## Stored data
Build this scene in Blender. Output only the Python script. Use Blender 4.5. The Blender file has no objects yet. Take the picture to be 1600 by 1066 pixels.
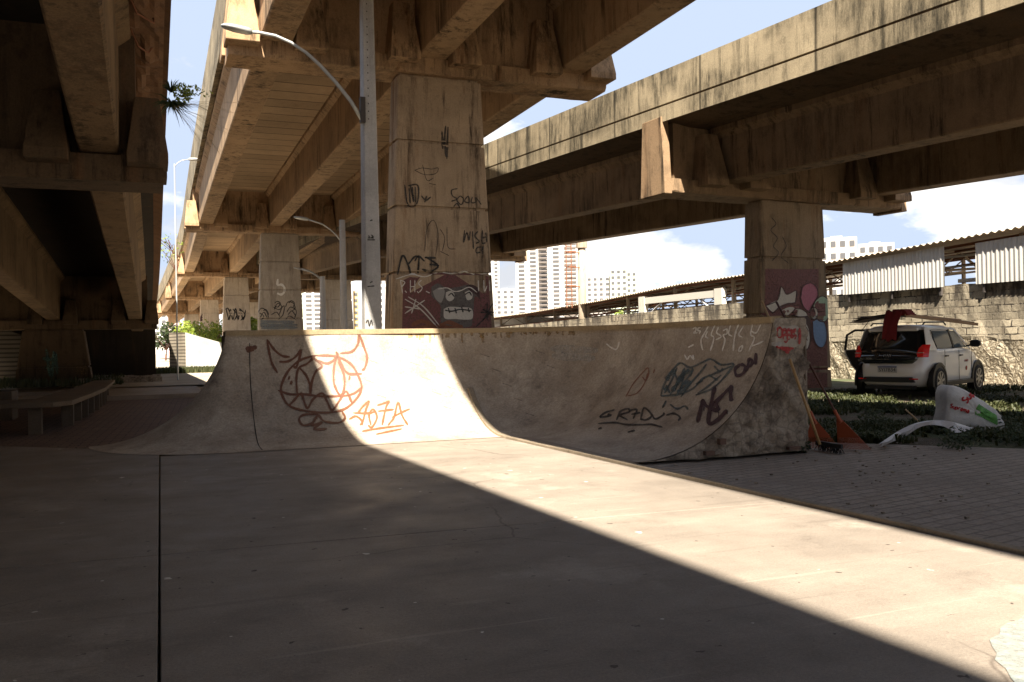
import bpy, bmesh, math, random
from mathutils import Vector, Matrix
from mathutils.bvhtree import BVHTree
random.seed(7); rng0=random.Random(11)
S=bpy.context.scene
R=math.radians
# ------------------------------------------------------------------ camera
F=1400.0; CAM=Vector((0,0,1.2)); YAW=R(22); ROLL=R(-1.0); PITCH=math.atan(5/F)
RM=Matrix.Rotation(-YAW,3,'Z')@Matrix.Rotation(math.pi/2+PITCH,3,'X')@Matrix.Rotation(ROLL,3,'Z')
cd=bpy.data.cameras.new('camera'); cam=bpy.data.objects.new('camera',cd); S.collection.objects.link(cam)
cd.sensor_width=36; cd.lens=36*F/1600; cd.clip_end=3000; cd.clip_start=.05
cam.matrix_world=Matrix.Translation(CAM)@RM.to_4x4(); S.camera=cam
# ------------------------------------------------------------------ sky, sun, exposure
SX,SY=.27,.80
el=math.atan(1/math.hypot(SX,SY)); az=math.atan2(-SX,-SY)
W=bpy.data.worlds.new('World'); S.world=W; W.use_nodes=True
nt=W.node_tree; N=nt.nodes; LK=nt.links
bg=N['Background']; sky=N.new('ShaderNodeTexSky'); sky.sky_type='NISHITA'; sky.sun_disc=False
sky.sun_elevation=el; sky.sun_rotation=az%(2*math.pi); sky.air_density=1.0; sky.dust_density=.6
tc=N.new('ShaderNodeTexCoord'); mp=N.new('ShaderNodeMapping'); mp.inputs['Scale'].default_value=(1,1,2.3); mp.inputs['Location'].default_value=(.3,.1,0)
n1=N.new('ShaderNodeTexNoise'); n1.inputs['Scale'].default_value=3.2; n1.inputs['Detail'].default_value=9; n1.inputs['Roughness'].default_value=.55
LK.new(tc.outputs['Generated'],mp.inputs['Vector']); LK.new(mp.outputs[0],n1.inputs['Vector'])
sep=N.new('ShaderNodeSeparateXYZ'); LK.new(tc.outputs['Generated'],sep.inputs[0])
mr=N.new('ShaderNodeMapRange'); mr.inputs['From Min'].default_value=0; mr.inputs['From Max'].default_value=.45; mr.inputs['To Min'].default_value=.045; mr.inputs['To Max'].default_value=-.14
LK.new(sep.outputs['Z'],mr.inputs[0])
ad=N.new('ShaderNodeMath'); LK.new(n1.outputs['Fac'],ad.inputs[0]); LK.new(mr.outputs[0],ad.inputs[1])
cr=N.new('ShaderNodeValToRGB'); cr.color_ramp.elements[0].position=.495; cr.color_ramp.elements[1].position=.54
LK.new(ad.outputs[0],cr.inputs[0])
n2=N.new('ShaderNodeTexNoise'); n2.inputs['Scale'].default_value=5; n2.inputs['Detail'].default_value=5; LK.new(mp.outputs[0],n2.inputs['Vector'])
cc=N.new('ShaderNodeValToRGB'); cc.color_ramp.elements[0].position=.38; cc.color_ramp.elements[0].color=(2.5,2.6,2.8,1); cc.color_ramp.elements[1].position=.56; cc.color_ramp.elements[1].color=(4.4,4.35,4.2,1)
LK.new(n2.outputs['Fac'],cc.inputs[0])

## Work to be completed
Return the material word for word. Pictures are not part of the copy.

## Exercise response
Build this scene in Blender. Output only the Python script. Use Blender 4.5. The Blender file has no objects yet. Take the picture to be 1600 by 1066 pixels.
import bpy, bmesh, math, random
from mathutils import Vector, Matrix
from mathutils.bvhtree import BVHTree
random.seed(7); rng0=random.Random(11)
S=bpy.context.scene
R=math.radians
# ------------------------------------------------------------------ camera
F=1400.0; CAM=Vector((0,0,1.2)); YAW=R(22); ROLL=R(-1.0); PITCH=math.atan(5/F)
RM=Matrix.Rotation(-YAW,3,'Z')@Matrix.Rotation(math.pi/2+PITCH,3,'X')@Matrix.Rotation(ROLL,3,'Z')
cd=bpy.data.cameras.new('camera'); cam=bpy.data.objects.new('camera',cd); S.collection.objects.link(cam)
cd.sensor_width=36; cd.lens=36*F/1600; cd.clip_end=3000; cd.clip_start=.05
cam.matrix_world=Matrix.Translation(CAM)@RM.to_4x4(); S.camera=cam
# ------------------------------------------------------------------ sky, sun, exposure
SX,SY=.27,.80
el=math.atan(1/math.hypot(SX,SY)); az=math.atan2(-SX,-SY)
W=bpy.data.worlds.new('World'); S.world=W; W.use_nodes=True
nt=W.node_tree; N=nt.nodes; LK=nt.links
bg=N['Background']; sky=N.new('ShaderNodeTexSky'); sky.sky_type='NISHITA'; sky.sun_disc=False
sky.sun_elevation=el; sky.sun_rotation=az%(2*math.pi); sky.air_density=1.0; sky.dust_density=.6
tc=N.new('ShaderNodeTexCoord'); mp=N.new('ShaderNodeMapping'); mp.inputs['Scale'].default_value=(1,1,2.3); mp.inputs['Location'].default_value=(.3,.1,0)
n1=N.new('ShaderNodeTexNoise'); n1.inputs['Scale'].default_value=3.2; n1.inputs['Detail'].default_value=9; n1.inputs['Roughness'].default_value=.55
LK.new(tc.outputs['Generated'],mp.inputs['Vector']); LK.new(mp.outputs[0],n1.inputs['Vector'])
sep=N.new('ShaderNodeSeparateXYZ'); LK.new(tc.outputs['Generated'],sep.inputs[0])
mr=N.new('ShaderNodeMapRange'); mr.inputs['From Min'].default_value=0; mr.inputs['From Max'].default_value=.45; mr.inputs['To Min'].default_value=.045; mr.inputs['To Max'].default_value=-.14
LK.new(sep.outputs['Z'],mr.inputs[0])
ad=N.new('ShaderNodeMath'); LK.new(n1.outputs['Fac'],ad.inputs[0]); LK.new(mr.outputs[0],ad.inputs[1])
cr=N.new('ShaderNodeValToRGB'); cr.color_ramp.elements[0].position=.495; cr.color_ramp.elements[1].position=.54
LK.new(ad.outputs[0],cr.inputs[0])
n2=N.new('ShaderNodeTexNoise'); n2.inputs['Scale'].default_value=5; n2.inputs['Detail'].default_value=5; LK.new(mp.outputs[0],n2.inputs['Vector'])
cc=N.new('ShaderNodeValToRGB'); cc.color_ramp.elements[0].position=.38; cc.color_ramp.elements[0].color=(2.5,2.6,2.8,1); cc.color_ramp.elements[1].position=.56; cc.color_ramp.elements[1].color=(4.4,4.35,4.2,1)
LK.new(n2.outputs['Fac'],cc.inputs[0])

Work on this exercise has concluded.